Und ja, auch von der Gegend haben die beiden etwas mitbekommen. «Braun, schwarz, rot, gelb, Sand, Stein, Teer», Tom Deiss lacht. Doch nicht nur die Beschaffenheit des Bodens hat sich den beiden eingeprägt. «Es gab unterwegs Momente, da waren wir von der Umgebung derart überwältigt, dass wir vor Freude juchzten.» Wegen Corona waren zwar weder am Start noch im Zielgelände Zuschauer zugelassen. «Angefeuert wurden wir trotzdem lautstark, da half uns sicher auch unser einprägsamer Name», ist Oldie Deiss (48) überzeugt. Wohl auch weil die Zuschauer fehlten, sei eine Verbundenheit mit den Helferinnen und Helfern entstanden. «Sie wurden zu begeisterten Fans.»

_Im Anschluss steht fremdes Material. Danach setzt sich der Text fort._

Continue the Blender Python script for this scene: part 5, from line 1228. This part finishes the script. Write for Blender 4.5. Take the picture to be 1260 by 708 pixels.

«Abgesehen von einer kurzen Episode, als Michèle in der Nacht nach dem Prolog ein paarmal erbrechen musste und einem ebenfalls nächtlichen Fieberschub bei mir, hatten wir keine gesundheitlichen Beschwerden zu beklagen.» Rückblickend vermag Deiss Michèle Mahrers Übelkeit nach dem Prolog sogar sehr Positives abgewinnen. «Dadurch wurde uns klar, dass wir es langsam angehen lassen müssen. Auf die ganze Woche hinaus gesehen war das eine entscheidende Einsicht. Gegen Ende des Rennens haben wir davon profitiert.»

Und jetzt? Was folgt als Nächstes? «Eine gute Frage.» Deiss lacht und nicht ganz ernst stellt er fest: «Wir sind doch ‹Duble›, dass wir gleich so eingestiegen sind. Etwas Grösseres als dieses achttägige Mountainbike-Rennen in Südafrika gibt es nicht.»